ダイムラーAGは7月22日に電動化戦略について発表し、2030年までに全新車販売を完全電動化(バッテリーEV化)し、その実現のため400億ユーロ(約5.2兆円)を投資すると明らかにしました。
AMG、マイバッハ、Gクラスなどのサブブランドも例外なく電動化される方向で、高級車市場の様相を一変させるであろうこの先手を打った戦略、メルセデス・ベンツはあと9年でどう実現していくのでしょうか。
電動化進捗の現状認識、今後のモデル展開、自社製のモジュラーバッテリーシステムと新技術によるモーター戦略、充電インフラなどを解説していきます。
文/柳川洋
写真/ダイムラー
【画像ギャラリー】ベンツは2030年に全車EV!! EQSにその片鱗は見えるのか?
■衝撃的な「あと9年での完全電動化」宣言とその背景
毎年恒例のメルセデス・ベンツの「ストラテジー・アップデート」。
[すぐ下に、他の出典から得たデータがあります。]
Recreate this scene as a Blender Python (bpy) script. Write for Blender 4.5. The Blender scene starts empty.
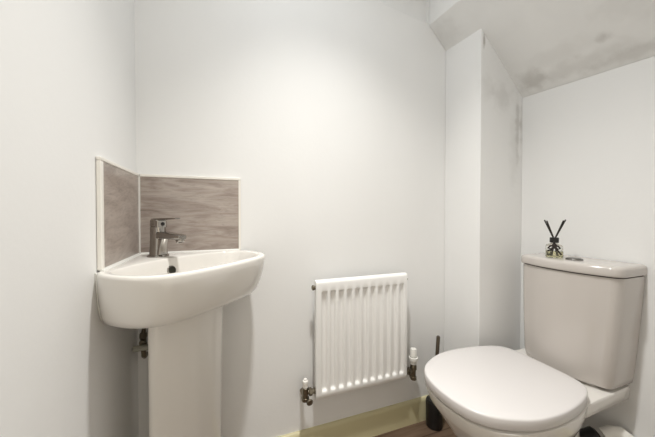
import bpy, bmesh, math, random
from mathutils import Vector, Matrix
random.seed(4)
PI = math.pi
C = bpy.context.scene.collection
SC = bpy.context.scene

# ---------------------------------------------------------------- room measures (metres)
XL, XR, YB, YBOX, XBOX = -0.280, 1.237, 1.05, 0.852, 0.987
YF, HC, CAMZ = -0.32, 2.36, 0.967
def slope_z(x, y): return 1.486 + (XR - x) * 1.0 + (y - YBOX) * 0.08

# ---------------------------------------------------------------- materials
def new_mat(name, col, rough=0.5, metal=0.0, spec=0.5, coat=0.0, trans=0.0, ior=1.45):
    m = bpy.data.materials.new(name); m.use_nodes = True
    b = m.node_tree.nodes['Principled BSDF']
    b.inputs['Base Color'].default_value = (*col, 1)
    b.inputs['Roughness'].default_value = rough
    b.inputs['Metallic'].default_value = metal
    b.inputs['Specular IOR Level'].default_value = spec
    b.inputs['Coat Weight'].default_value = coat
    b.inputs['Transmission Weight'].default_value = trans
    b.inputs['IOR'].default_value = ior
    return m

def noise_col(m, c1, c2, scale=(1, 1, 1), nscale=3.0, detail=3.0, lo=0.35, hi=0.65, dist=0.0, bump=0.0, bscale=200):
    nt = m.node_tree; N, L = nt.nodes, nt.links; b = N['Principled BSDF']
    g = N.new('ShaderNodeNewGeometry'); mp = N.new('ShaderNodeMapping'); mp.inputs['Scale'].default_value = scale
    n = N.new('ShaderNodeTexNoise'); n.inputs['Scale'].default_value = nscale
    n.inputs['Detail'].default_value = detail; n.inputs['Distortion'].default_value = dist
    r = N.new('ShaderNodeValToRGB')
    r.color_ramp.elements[0].position = lo; r.color_ramp.elements[0].color = (*c1, 1)
    r.color_ramp.elements[1].position = hi; r.color_ramp.elements[1].color = (*c2, 1)
    L.new(g.outputs['Position'], mp.inputs['Vector']); L.new(mp.outputs[0], n.inputs['Vector'])
    L.new(n.outputs['Fac'], r.inputs['Fac']); L.new(r.outputs['Color'], b.inputs['Base Color'])
    if bump:
        n2 = N.new('ShaderNodeTexNoise'); n2.inputs['Scale'].default_value = bscale; n2.inputs['Detail'].default_value = 2
        bp = N.new('ShaderNodeBump'); bp.inputs['Strength'].default_value = bump; bp.inputs['Distance'].default_value = 0.002
        L.new(g.outputs['Position'], n2.inputs['Vector'])
        L.new(n2.outputs['Fac'], bp.inputs['Height']); L.new(bp.outputs[0], b.inputs['Normal'])
    return r

M = {}
M['wall'] = new_mat('white wall paint', (.80, .79, .76), .55, spec=.3)
noise_col(M['wall'], (.86, .857, .846), (.88, .877, .868), (1, 1, .45), 2.2, 4, bump=.12, bscale=90)
M['ceiling'] = new_mat('ceiling paint', (.8, .8, .78), .8, spec=.2)
# scuffed paint on the underside of the stairs
M['soffit'] = new_mat('scuffed white paint', (.74, .74, .72), .7, spec=.2)
def scuff_paint(m, spots, c1, c2, nscale, col=(.42, .40, .37, 1)):
    r = noise_col(m, c1, c2, (1, 1, 1), nscale, 5, .3, .7, .4, bump=.15, bscale=60)
    nt = m.node_tree; N, L = nt.nodes, nt.links; b = N['Principled BSDF']
    g = N.new('ShaderNodeNewGeometry')
    prev = r.outputs['Color']
    for c, rad, s in spots:      # centre, radii, strength
        sub = N.new('ShaderNodeVectorMath'); sub.operation = 'SUBTRACT'; sub.inputs[1].default_value = c
        dv = N.new('ShaderNodeVectorMath'); dv.operation = 'DIVIDE'; dv.inputs[1].default_value = rad
        ln = N.new('ShaderNodeVectorMath'); ln.operation = 'LENGTH'
        n = N.new('ShaderNodeTexNoise'); n.inputs['Scale'].default_value = 26; n.inputs['Detail'].default_value = 4
        ad = N.new('ShaderNodeMath'); ad.operation = 'MULTIPLY_ADD'; ad.inputs[1].default_value = 2.0; ad.inputs[2].default_value = -1.0
        a2 = N.new('ShaderNodeMath'); a2.operation = 'ADD'
        mr = N.new('ShaderNodeMapRange'); mr.interpolation_type = 'SMOOTHSTEP'
        mr.inputs['From Min'].default_value = 1.6; mr.inputs['From Max'].default_value = .2
        mr.inputs['To Min'].default_value = 0; mr.inputs['To Max'].default_value = s
        mx = N.new('ShaderNodeMix'); mx.data_type = 'RGBA'
        mx.inputs[7].default_value = col
        L.new(g.outputs['Position'], sub.inputs[0]); L.new(sub.outputs[0], dv.inputs[0]); L.new(dv.outputs[0], ln.inputs[0])
        L.new(g.outputs['Position'], n.inputs['Vector']); L.new(n.outputs['Fac'], ad.inputs[0])
        L.new(ln.outputs['Value'], a2.inputs[0]); L.new(ad.outputs[0], a2.inputs[1]); L.new(a2.outputs[0], mr.inputs['Value'])
        L.new(mr.outputs[0], mx.inputs[0]); L.new(prev, mx.inputs[6]); prev = mx.outputs[2]
    L.new(prev, b.inputs['Base Color'])
scuff_paint(M['soffit'], [((1.151, .534, 1.547), (.016, .018, .02), .40), ((1.19, .78, 1.525), (.04, .05, .04), .38),
    ((1.20, .64, 1.51), (.028, .17, .03), .22), ((1.215, .50, 1.48), (.02, .12, .02), .30), ((.945, 1.0, 1.79), (.05, .06, .05), .16),
    ((1.15, .66, 1.56), (.03, .10, .04), .12), ((1.10, .46, 1.60), (.05, .07, .06), .12)],
    (.85, .85, .84), (.90, .90, .89), 6)
M['boxpaint'] = new_mat('white wall paint with scuffs', (.86, .85, .83), .55, spec=.3)
scuff_paint(M['boxpaint'], [((1.003, .852, 1.695), (.006, .03, .03), .75), ((1.03, .852, 1.50), (.035, .03, .05), .13), ((1.11, .852, 1.47), (.05, .03, .05), .22),
    ((1.205, .852, 1.36), (.012, .03, .12), .42), ((1.228, .852, 1.36), (.006, .03, .09), .45), ((1.19, .852, 1.25), (.03, .03, .15), .14)],
    (.86, .857, .846), (.88, .877, .868), 2.2)

M['skirt'] = new_mat('cream gloss paint', (.63, .575, .36), .35)
M['crack'] = new_mat('dark joint', (.35, .34, .32), .9)
M['trim'] = new_mat('white plastic trim', (.88, .85, .79), .35)
M['caulk'] = new_mat('white silicone', (.85, .84, .80), .4)
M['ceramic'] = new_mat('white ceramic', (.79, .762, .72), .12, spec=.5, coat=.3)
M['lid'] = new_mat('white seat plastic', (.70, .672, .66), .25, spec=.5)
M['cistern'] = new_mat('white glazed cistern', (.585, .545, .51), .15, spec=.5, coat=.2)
M['enamel'] = new_mat('white radiator enamel', (.90, .89, .87), .3)
M['chrome'] = new_mat('chrome', (.38, .36, .335), .12, 1)
M['button'] = new_mat('brushed chrome', (.25, .24, .23), .35, 1)
M['brass'] = new_mat('tarnished brass', (.24, .21, .16), .3, 1)
M['whiteplastic'] = new_mat('white plastic', (.85, .83, .78), .35)
M['black'] = new_mat('black plastic', (.015, .014, .013), .35)
M['reed'] = new_mat('black reed', (.03, .024, .02), .8)
M['bronze'] = new_mat('dark metal handle', (.14, .115, .085), .35, .7)
M['glass'] = new_mat('clear glass', (.96, .97, .93), .03, trans=1.0, ior=1.35)
M['oil'] = new_mat('pale yellow oil', (.93, .90, .62), .05, trans=.85, ior=1.3)
M['hole'] = new_mat('dark void', (.02, .018, .01), .6)
M['fitting'] = new_mat('grey plastic fitting', (.45, .44, .38), .45)
M['door'] = new_mat('white door paint', (.8, .79, .76), .4)

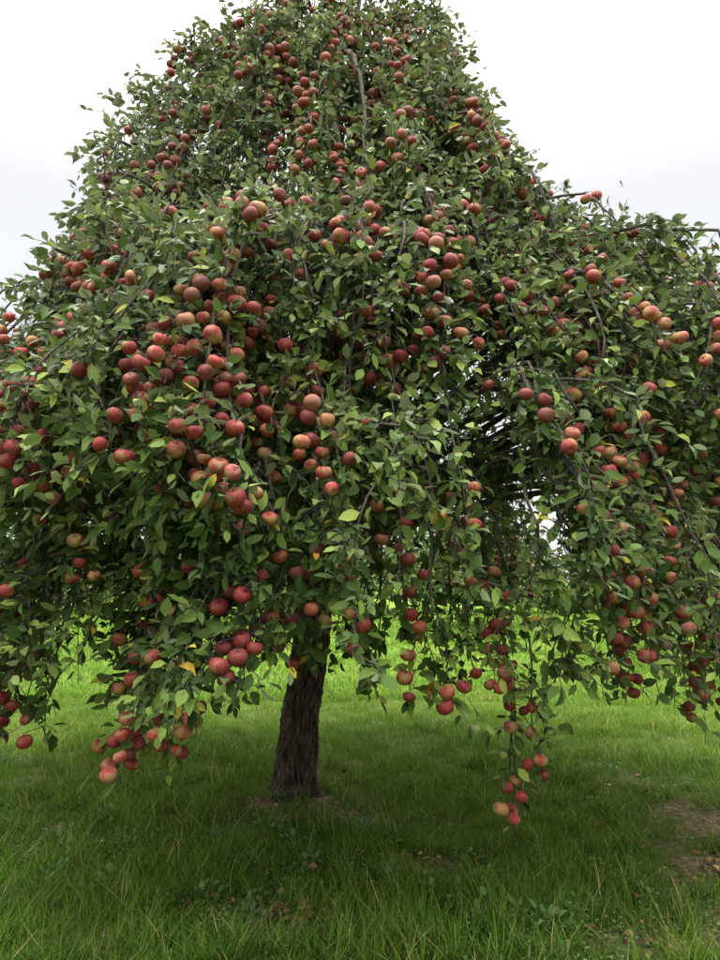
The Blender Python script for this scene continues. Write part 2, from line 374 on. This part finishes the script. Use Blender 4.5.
sd=nrm(so*1.2+np.array([0,0,1.])*(up*rng.uniform(0,1.1,nsht))[:,None]+rng.normal(0,.25,(nsht,3))); sl=rng.uniform(.15,.5,nsht)+r0_*.24
SH=sb[:,None]+sd[:,None]*sl[:,None,None]*np.linspace(0,1,6)[None,:,None]-np.array([0,0,1.])*(np.linspace(0,1,6)[None,:,None]**2)*sl[:,None,None]*.25
def onpath(P,nper,lo=0):
    N_,m_=P.shape[:2]; id_=np.repeat(np.arange(N_),nper); t=rng.uniform(lo,1,len(id_)); f=t*(m_-1); i=np.minimum(f.astype(int),m_-2); w=(f-i)[:,None]
    return P[id_,i]*(1-w)+P[id_,i+1]*w, nrm(P[id_,i+1]-P[id_,i])
B1,D1=onpath(TW,rng.integers(4,9,n),.15)
B2,D2=onpath(SH,rng.integers(18,34,nsht),.15)
B3=along(np.repeat(np.arange(nS),(seg*18).astype(int)),rng.uniform(.08,1,int((seg*18).astype(int).sum()))); D3=np.zeros_like(B3)
n4=11000; i4=rng.integers(0,len(LP),n4); k4=rng.integers(3,9,n4); B4=LP[i4,k4]+rng.normal(0,.13,(n4,3)); D4=np.zeros_like(B4)
B=np.concatenate([B1,B2,B3,B4]);D=np.concatenate([D1,D2,D3,D4])
n=len(B); o=outw(B)
d=nrm(D*.55+o*.35+np.array([0,0,-.25])+rng.normal(0,.5,(n,3)))
pet=rng.uniform(.005,.025,n)[:,None]; B=B+d*pet
size=rng.uniform(.04,.08,n)
nv=nrm(o*.5+np.array([0,0,.75])+rng.normal(0,.6,(n,3)))
ctr=B+d*(size*.5)[:,None]; keep=np.ones(n,bool)
from mathutils.kdtree import KDTree
kd=KDTree(nA)
for i in range(nA): kd.insert(AP[i],i)
kd.balance()
oa=outw(AP)
fr=AP+oa*.05
kd2=KDTree(nA)
for i in range(nA): kd2.insert(fr[i],i)
kd2.balance()
rk=rng.random(n)
for i in range(n):
    if kd.find(ctr[i])[2]<.042: keep[i]=False
    elif rk[i]<.7 and kd2.find(ctr[i])[2]<.05: keep[i]=False
# lower right skirt is thin and twiggy
sk=np.clip((B[:,0]-.7)/.6,0,1)*np.clip((2.15-B[:,2])/.5,0,1)*.5
cln=np.clip(.5-1.2*sn(B[:,0]*3+B[:,1]*2,B[:,2]*3.4+B[:,1],8),0,1)*.32
keep&=rng.random(n)>np.maximum(sk,cln)
B,d,nv,size=B[keep],d[keep],nv[keep],size[keep]; n=len(B)
v,l,t=leaves(B,d,nv,size,1.02)
cl=.45+.18*sn(B[:,0]*2.2+B[:,1],B[:,2]*2.2,5)+rng.normal(0,.24,n); cl=np.clip(cl,0,.95)
yl=rng.random(n)<.009; cl[yl]=rng.uniform(.96,1,yl.sum())
mk('leaves',v,l,t,M_leaf,{'rnd':np.repeat(cl,8)},tree)
# ---- wood
q=np.linspace(0,1,20)
rS=(.0065*(1-q)+.002)[None]*rng.uniform(.8,1.3,nS)[:,None]
q9=np.linspace(0,1,9)
rL=(.04*(1-q9)**1.2+.009)[None]*rng.uniform(.7,1.1,len(LP))[:,None]*np.clip(1.5-LP[:,-1,2]/8,.5,1)[:,None]
parts=[tubes(SP,rS,5),tubes(TW,np.full(TW.shape[:2],.0018),3),tubes(SH,np.repeat(np.linspace(.0045,.0015,6)[None],nsht,0),4),tubes(ST,np.full((nA,3),.0017),3)]
v,l,t=join(parts); mk('twigs',v,l,t,M_twig,None,tree)
def curve(pts,m_):
    pts=np.array(pts,float); k=len(pts); u=np.linspace(0,k-1,m_); 
    P=np.concatenate([[2*pts[0]-pts[1]],pts,[2*pts[-1]-pts[-2]]]); out=[]
    for s in u:
        i=min(int(s),k-2); f=s-i; a,b_,c,d_=P[i],P[i+1],P[i+2],P[i+3]
        out.append(.5*((2*b_)+(-a+c)*f+(2*a-5*b_+4*c-d_)*f*f+(-a+3*b_-3*c+d_)*f**3))
    return np.array(out)
big=[
 ([(TX+.05,TY,1.7),(-.3,5.4,2.8),(-.15,5.5,4.2),(-.02,5.65,5.1),(-.12,5.6,5.9)],.11,.005),
 ([(TX,TY,1.6),(-.9,5.2,2.6),(-1.3,5.1,3.9),(-1.6,5.0,4.4),(-1.8,4.9,4.0)],.09,.010),
 ([(TX,TY,1.6),(.2,5.3,2.6),(.6,5.1,3.7),(1.0,4.85,4.25),(1.5,4.7,4.1),(1.85,4.6,3.6),(2.1,4.5,2.8)],.08,.008),
 ([(TX,TY,1.65),(-.6,4.8,2.6),(-.7,4.0,3.2),(-.8,3.5,3.2),(-.9,3.1,2.5)],.07,.007),
 ([(TX,TY,1.65),(-.2,4.9,2.8),(-.2,4.5,4.2),(-.14,4.15,4.95),(-.02,3.85,4.75),(.03,3.66,4.2),(-.03,3.5,3.5)],.05,.005),
 ([(TX,TY,1.6),(-.4,6.,2.7),(-.2,6.8,3.4),(0,7.4,2.8)],.08,.01),
 ([(TX,TY,1.65),(.3,5.8,3.0),(.7,6.2,4.0),(1.2,6.7,3.4)],.08,.01),
 ([(TX,TY,1.65),(-1.2,5.7,2.7),(-1.9,5.8,3.1),(-2.6,5.7,2.5)],.075,.01)]
bp=[tubes(LP,rL,6)]
for pts,r0,r1 in big:
    P=curve(pts,36); P[3:]+=rng.normal(0,.006,P[3:].shape)
    bp.append(tubes(P[None],(r1+(r0-r1)*(1-np.linspace(0,1,36))**1.5)[None],9))
v,l,t=join(bp); mk('limbs',v,l,t,M_twig,None,tree)
# trunk
P=curve([(TX-.08,TY,-.15),(TX-.06,TY,.1),(TX-.01,TY,.6),(TX+.07,TY,1.1),(TX+.08,TY,1.6),(TX+.1,TY,2.1),(TX+.2,TY-.02,3.0)],150)
sd_=120; th=np.arange(sd_)/sd_*2*np.pi; zl=P[:,2]
rt=np.interp(zl,[-.15,0,.12,.4,1.0,1.6,2.2,3.0],[.23,.185,.16,.142,.13,.145,.11,.06])
Tt=th[None]; Zz=zl[:,None]
flare=np.exp(-np.clip(Zz,0,9)/.15)
rad=rt[:,None]*(1+.08*np.sin(3*Tt+1.2+Zz*1.8)+.05*np.sin(5*Tt-1.4*Zz)+flare*.15*np.sin(5*Tt+.5))
ridge=np.abs(np.sin(11*Tt+2.2*np.sin(Zz*6)+1.5*np.sin(Zz*15+Tt*2)))
rad+= -.026*(1-ridge)**2+.007*np.sin(17*Tt+Zz*19)+.007*np.sin(Zz*34+6*np.sin(Tt*4))+rng.normal(0,.0025,rad.shape)
rad+=.03*np.exp(-((Tt-4.4)**2/.06+(Zz-.95)**2/.006))
V=np.stack([P[:,0:1]+rad*np.cos(Tt),P[:,1:2]+rad*np.sin(Tt),np.broadcast_to(Zz,rad.shape)],-1).reshape(-1,3)
i=np.arange(149)[:,None]; j=np.arange(sd_)[None]
q=np.stack([i*sd_+j,i*sd_+(j+1)%sd_,(i+1)*sd_+(j+1)%sd_,(i+1)*sd_+j],-1).reshape(-1)
mk('trunk',V,q,np.full(149*sd_,4),M_bark,None,tree)
# ------------------------------------------------------------------ fallen leaves, weeds
n=150; y=3.2+rng.random(n)**1.2*3.5; x=rng.uniform(-1,1,n)*(y*.54)
ex=[(-.42,3.45,55,.15),(.38,4.2,30,.13),(1.95,4.0,55,.25),(1.3,3.4,25,.15),(TX+.1,TY-.4,25,.22),(.9,4.6,8,.12)]
x=np.concatenate([x]+[rng.normal(a,s,c) for a,b_,c,s in ex]); y=np.concatenate([y]+[rng.normal(b_,s*.7,c) for a,b_,c,s in ex]); n=len(x)
b=np.stack([x,y,gz(x,y)+rng.uniform(.01,.05,n)],-1)
d=rng.normal(0,1,(n,3)); d[:,2]*=.3; nv=np.array([0,0,1.])+rng.normal(0,.5,(n,3))
v,l,t=leaves(b,d,nv,rng.uniform(.03,.06,n),1.2)
mk('fallen_leaves',v,l,t,M_dead,{'rnd':np.repeat(rng.random(n)**1.3,8)})
bs=[];ds=[];nvv=[];sz=[]
W=[(.55,3.35),(.72,3.42),(1.02,3.5),(.48,3.6),(1.15,3.65),(.6,3.5),(.85,3.38),(-.75,3.55),(-1.3,3.7),(1.45,3.7),(.15,3.8)]+[(rng.uniform(-.5,.5)*yy,yy) for yy in rng.uniform(3.3,6.5,34)]
for (xx,yy) in W:
    m_=rng.integers(14,34); a=rng.uniform(0,6.28,m_); el=rng.uniform(.1,1.3,m_)
    dd=np.stack([np.cos(a)*np.cos(el),np.sin(a)*np.cos(el),np.sin(el)],-1)
    r=rng.uniform(0,.09,m_); base=np.stack([xx+np.cos(a)*r,yy+np.sin(a)*r,np.zeros(m_)],-1); base[:,2]=gz(base[:,0],base[:,1])+rng.uniform(0,.09,m_)
    bs.append(base);ds.append(dd);nvv.append(np.array([0,0,1.])-dd*.3+rng.normal(0,.2,(m_,3)));sz.append(rng.uniform(.025,.055,m_))
# clover patches
for _ in range(70):
    yy=3.2+rng.random()**1.5*3.2; xx=rng.uniform(-1,1)*yy*.54; m_=rng.integers(40,130); s=rng.uniform(.05,.16)
    base=np.stack([rng.normal(xx,s,m_),rng.normal(yy,s,m_),np.zeros(m_)],-1); base[:,2]=gz(base[:,0],base[:,1])+rng.uniform(.02,.075,m_)
    dd=rng.normal(0,1,(m_,3)); dd[:,2]*=.3
    bs.append(base);ds.append(dd);nvv.append(np.array([0,0,1.])+rng.normal(0,.3,(m_,3)));sz.append(rng.uniform(.012,.026,m_))
b=np.concatenate(bs); v,l,t=leaves(b,np.concatenate(ds),np.concatenate(nvv),np.concatenate(sz),1.2)
mk('weeds',v,l,t,M_weed,{'rnd':np.repeat(rng.random(len(b)),8)})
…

今年はいつにも増して衝撃的な内容だった。オラ・ケレニウスCEOが「我々は「EVファースト」という考え方から「EVオンリー」へと加速する」と2030年までの完全電動化を発表したのだ。
具体的には、以下の3点だ。
●2022年に参入しているすべてのセグメントでBEV(バッテリーEV)を選択可能にする
●2025年までにすべてのモデルでBEVを選択可能にする
●2025年までにEV(プラグインハイブリッド(PHEV)、バッテリーEV(BEV)などの総称)の新車販売シェア50%を達成し、2030年までに状況が許すすべての市場で100%電動化を成し遂げる
電動化が進むのを待つのではなく、自社製品を急速に完全電動化する方向に舵を切って移行を早め、高級車を自らの手により再定義する、という先手を打つ賭けに出たのだ。
「EVへの移行はすでに急速に進みつつあり、特に高級車セグメントではティッピングポイント(雪崩を打つように移行が起きる時期)が近付いていて、2030年までにラグジュアリーカー市場はBEVが席巻する」とこれまでの「電動化は穏やかに進行する」との現状認識を一変させた。
これは、必ずしも環境規制強化という「上からの押し付け」やメルセデス・ベンツの掲げる「2039年までにカーボンニュートラルを達成」という目標などの供給側の都合のみによって移行が起きるのではなく、高級車を求める顧客の多くが「EVはICE(内燃機関車)よりも優秀なテクノロジーであり、EVこそが「より高級」なクルマなのだ」と考えるようになった「需要サイドの変化」で移行がより加速しているというのがアップデートされたメルセデス・ベンツの認識。
昨年のストラテジー・アップデートで自らを「ラグジュアリーブランド企業」と再定義したメルセデス・ベンツは、先進的な顧客を引き付けるためのブランドメッセージとして、「変わらなければならないから変わる」のではなく「自ら変化を望む」と宣言したことになる。
ただ、この転換は非常に難しい側面がある。一般にEVの開発・生産には多額の費用が掛かる。今回発表されたEVへの投資額は400億ユーロ、約5兆2千億円。同時にICEへのこれまでの投資がより早く「死に金」になる。
したがって「儲からない」賭けになる可能性もあるが、電動化の流れに抗うよりも「利益率を確保しながら転換を進める」という大きな決断をメルセデス・ベンツは下した。